We lunched at the Arlington Hotel, where Al Capone and entourage
used to take the entire fourth floor. The story goes that, in ancient times,
the Native American tribes agreed that weapons could not be used, and that
wars could not be fought, in the Hot Springs area. All peoples could put
down their weapons and bathe together in peace. When the white settlers came,
they continued the tradition, and Prohibition-era gangsters from all over the
U.S. would not fight each other
while vacationing in Hot Springs.

We visited the uncapped hot springs across from the Arlington,
hiked up Hot Springs Mountain, and came down the Dead Chiefs Trail to
the Open Spring. If you have not visited the springs, you might think
the bright green algae is an artifact of the image processing. Nope.

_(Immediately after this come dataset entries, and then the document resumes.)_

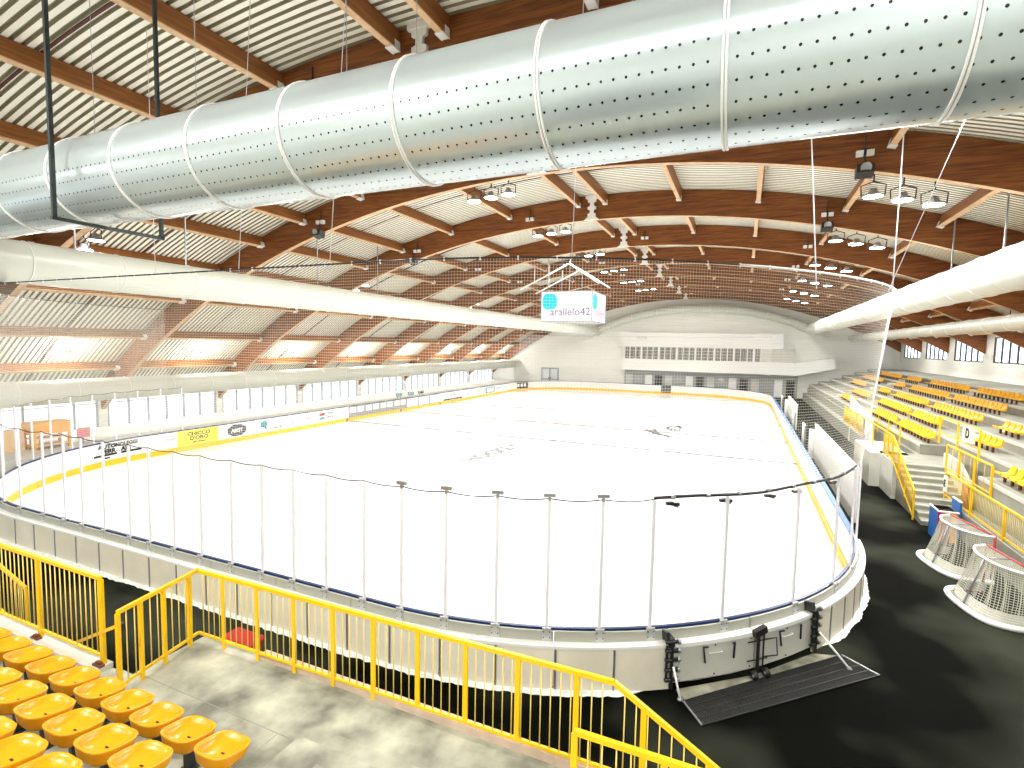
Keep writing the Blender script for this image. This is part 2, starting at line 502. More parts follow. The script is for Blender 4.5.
ARCHN = ['over the near seats, mostly out of sight', 'half hidden behind the big perforated duct', 'whose whole curve shows just behind the near duct', 'second full curve behind the near duct', 'third full curve behind the near duct', 'fourth full curve, seen through the netting', 'over the middle of the rink, fifth full curve', 'sixth full curve, beyond the scoreboard', 'seventh full curve, next to last', 'last one, right at the far white wall']
a0 = make_arch()
for k, y in enumerate(BY):
    if k == 0: a0.location = (0, y, 0); o = a0
    else: o = dup(a0, (0, min(y, WY1-.2), 0))
    o['label'] = 'curved dark glulam roof arch, ' + ARCHN[k]
PX = [-33.1, -30.5, -27.2, -24.4, -21.4, -18.7, -15.4, -11.8, -8.0, -6.62, -3.1, .3, 3.65, 6.9, 9.9, 12.7, 15.2]
def make_purlin(x):
    e = empty('roof_purlin', (x, 0, arc(x, AR+1.17)), label='', cat='roof joist')
    tilt = -math.asin((x-ACX)/(AR+1.17))
    e.rotation_euler = (0, -tilt, 0)
    MB().box((-.085, .13, -.47), (.085, 7.45, 0), WOODP).box((-.085, .13, -.50), (.085, 7.45, -.47), LIT_UNDER).build('timber', None, e)
    s = MB(); s.box((-.11, 7.13, -.53), (.11, 7.42, -.505)); s.box((-.10, 7.25, -.53), (-.088, 7.45, -.3)); s.box((.088, 7.25, -.53), (.10, 7.45, -.3))
    s.build('steel_shoe', WHITE, e)
    return e
BAYN = ['nearest bay, in front of the first arch', 'bay behind the perforated duct', 'first fully seen bay', 'second fully seen bay', 'third fully seen bay', 'fourth bay, over mid rink', 'fifth bay, beyond mid rink', 'sixth bay, next to last', 'last bay before the far wall']
for i, x in enumerate(PX):
    src = make_purlin(x)
    nr = PX.index(-8.0); side = ('%s left of the ridge' % ordw(nr-i)) if i <= nr else ('%s right of the ridge' % ordw(i-nr-1))
    for k in range(9):
        o = src if k == 0 else dup(src)
        o.location = (x, BY[k], arc(x, AR+1.17))
        o['label'] = 'roof joist %s, %s' % (side, BAYN[k])
        o['group'] = 'timber joists between the arches'

# ================================================================== DUCTS
def duct_x(name, y, z, r, x0, x1, m, rings, label):
    e = empty(name, (0, y, z), label=label, cat='air duct')
    n = 64; mb = MB(); vs = []; K = 24
    for i in range(K+1):
        x = x0+(x1-x0)*i/K
        for j in range(n): a = 2*PI*j/n; vs.append((x, r*math.cos(a), r*math.sin(a)))
    fs = [(i*n+j, i*n+(j+1) % n, (i+1)*n+(j+1) % n, (i+1)*n+j) for i in range(K) for j in range(n)]
    mb.add(vs, fs, m, True); mb.add([(x0, r*math.cos(2*PI*j/n), r*math.sin(2*PI*j/n)) for j in range(n)], [tuple(range(n))], m); mb.add([(x1, r*math.cos(2*PI*j/n), r*math.sin(2*PI*j/n)) for j in range(n)], [tuple(range(n))], m)
    mb.build('duct_tube', None, e)
    for x in rings:
        rb = MB()
        for dx in (-.015, .015):
            rb.tube([(x+dx, (r+.008)*math.cos(2*PI*j/48), (r+.008)*math.sin(2*PI*j/48)) for j in range(48)], .012, 6, WHITE, closed=True)
        rb.build('joint_ring', None, e)
    return e
D1Y, D1Z, D1R = 5.54, 8.64, .70
duct_x('perforated_duct', D1Y, D1Z, D1R, -24.0, 11.5, DUCT1, [-.27+1.68*k for k in range(-13, 7)],
       'huge pale blue-grey round duct with rows of small holes across the top of the picture')
def duct_y(name, x, z, r, y0, y1, step, label, m=DUCT2):
    e = empty(name, (x, 0, z), label=label, cat='air duct', group=None)
    mb = MB(); n = 32; vs = []; K = 20
    for i in range(K+1):
        y = y0+(y1-y0)*i/K
        for j in range(n): a = 2*PI*j/n; vs.append((r*math.cos(a), y, r*math.sin(a)))
    mb.add(vs, [(i*n+j, i*n+(j+1) % n, (i+1)*n+(j+1) % n, (i+1)*n+j) for i in range(K) for j in range(n)], m, True)
    mb.build('duct_tube', None, e)
    y = y0+step*.5
    while y < y1:
        rb = MB(); rb.tube([((r+.008)*math.cos(2*PI*j/32), y, (r+.008)*math.sin(2*PI*j/32)) for j in range(32)], .014, 6, WHITE, closed=True)
        rb.build('joint_ring', None, e); y += step
    return e
duct_y('round_duct', -18.9, 8.06, .60, 7.0, WY1-.02, 2.4, 'long white round duct above the left side of the ice')
duct_y('round_duct', -30.9, 3.25, .60, 6.8, WY1-.02, 2.4, 'low white round duct along the left window wall')
duct_y('round_duct', 7.1, 8.5, .65, 7.0, WY1-.02, 2.0, 'bright white round duct above the edge of the right stand')
duct_y('round_duct', 11.3, 7.45, .38, 7.0, WY1-.02, 2.6, 'thinner grey-white duct under the roof over the right seats', mat('duller_duct', (.55, .55, .48), .4, metal=.2))

e = empty('curved_duct', (0, 0, 0), label='white round duct curving over the far end wall between the two long ducts', cat='air duct')
pts = []
for i in range(33):
    x = -18.9+26.0*i/32; t_ = (x+5.9)/13.0; pts.append((x, 71.2, 8.1+2.75*(1-abs(t_)**2.2)+(.35*i/32)))
b = MB(); b.tube(pts, .52, 20); b.build('duct_tube', DUCT2, e)
for i in range(2, 31, 4):
    p, q = V(pts[i]), V(pts[i+1]); b = MB(); b.tube([p, p+(q-p).normalized()*.05], .54, 20); b.build('joint_ring', WHITE, e)
# trapeze hanger of strut channel round the near duct
e = empty('duct_hanger', (-9.78, 0, 0), label='dark galvanised strut hanger round the big duct, far left', cat='pipe hanger')
MB().bar((0, 4.66, 7.80), (0, 4.66, 12.9), .055).build('hanger_rod', STEEL, e)
MB().bar((0, 6.28, 7.80), (0, 6.28, 12.9), .055).build('hanger_rod', STEEL, e)
MB().bar((0, 4.62, 7.80), (0, 6.32, 7.80), .055).build('cross_channel', STEEL, e)
for i, x in enumerate((-10.3, -7.72, -4.85, -3.78, -1.2)):
    mb = MB(); mb.tube([(x, D1Y, D1Z+D1R*.99), (x, D1Y, arc(x, AR+1.15))], .005, 5)
    tag(mb.build('duct_wire', GREY), 'thin wire holding the big perforated duct, %s from the left' % ordw(i), 'wire', 'wires above the big duct')
for i, (x, y, z0) in enumerate(((7.1, 21.0, 9.1), (7.1, 16.5, 9.1), (7.1, 25.5, 9.1), (-18.9, 13.0, 8.5), (-18.9, 19.5, 8.5), (-18.9, 24.0, 8.5), (-18.9, 9.5, 8.5))):
    mb = MB(); mb.bar((x, y, z0), (x, y, arc(x, AR+1.1)), .04, .04)
    tag(mb.build('hanger_rod', GREY), 'slim steel rod hanging the %s duct, %s from the near end' % (('right', ordw((1, 0, 2)[i])) if i < 3 else ('left', ordw((1, 2, 3, 0)[i-3]))), 'rod', 'rods above the long ducts')

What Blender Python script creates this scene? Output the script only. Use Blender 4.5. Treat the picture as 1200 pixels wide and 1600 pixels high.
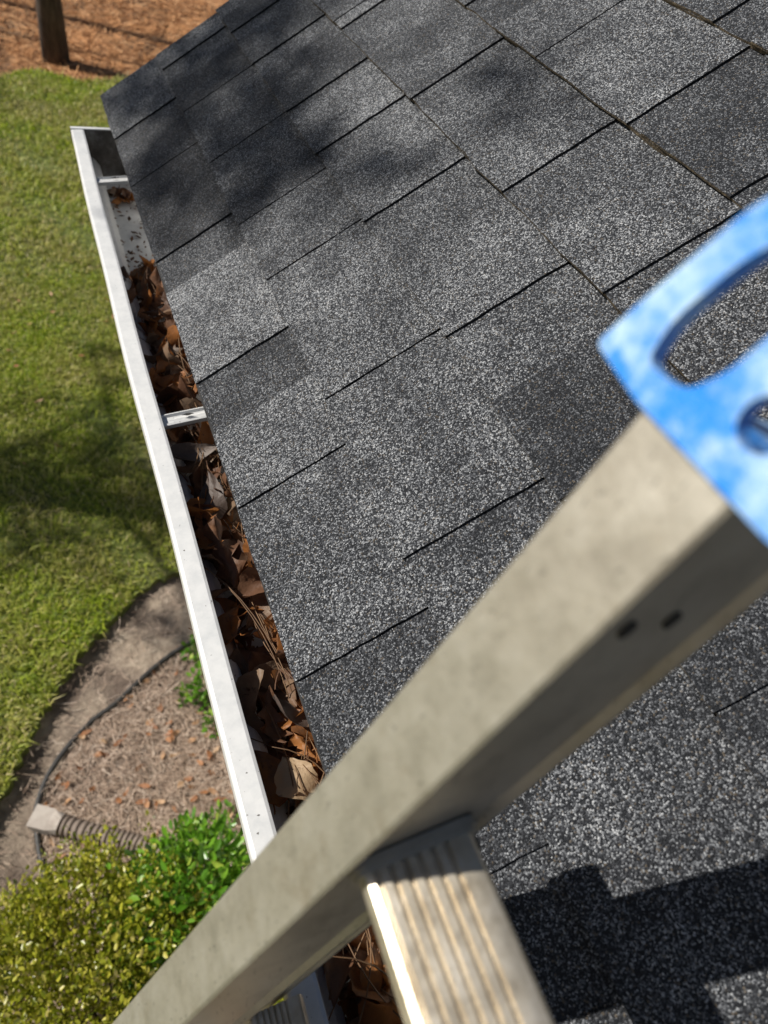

The algae is really that bright green in real life.
 We browsed the books
at the Golden Leaves, but weren't inspired to purchase any books
of ancient wisdom to add to our collection. I think we might have
been a little nervous. Then it was time to check
into our bed and breakfast, where we got married after
only 20 years and 6 months of living together. Then we had some
excellent steaks at the Brick House Cafe, where the hostess penned
us a poem on the theme of "from Hot Springs to bed springs" in honor
of the newlyweds. Then we went back to our spacious room and opened
a bottle of champagne.
OK, OK. It does seem a little sneaky. But you can't invite one person
to your wedding without inviting everyone, so the usual choice is to
throw a Princess Diana style bash that leaves you bankrupt, stressed, and miserable, or
else to throw a more modest ceremony in the full knowledge that you will be
leaving someone out and hurting someone's feelings. In fact, we
went through something similar not too long ago, with someone we thought a close
friend, who clearly didn't think we were close enough friends to be invited
to his wedding, and, well, it just isn't a pleasant feeling. But spending a zillion bucks
to keep everybody happy who needs to be kept happy -- and, by the by, forcing
relatives to drive or fly from out of town to attend what is, after all, a
fairly tedious ritual -- nah. And if I had to wear white and be photographed
with flowers, well, it just wasn't going to happen. So the secret wedding.
Even my mom didn't know in advance. It was just me and the BF. And I didn't
wear white and try to fob myself off as the world's most well-aged virgin. I
wore the blue cashmere dress with my white triple layer pearl necklace.
And so to the champagne...

Part Two of our southern Arkansas adventure, Explosion at the Butterfly
Factory, is coming soon.
Hummingbird Report: Lots of chasing. Both male and female RTHU present.
Kite Report: Still here, still active. I just saw a Mockingbird chasing one of the Kites.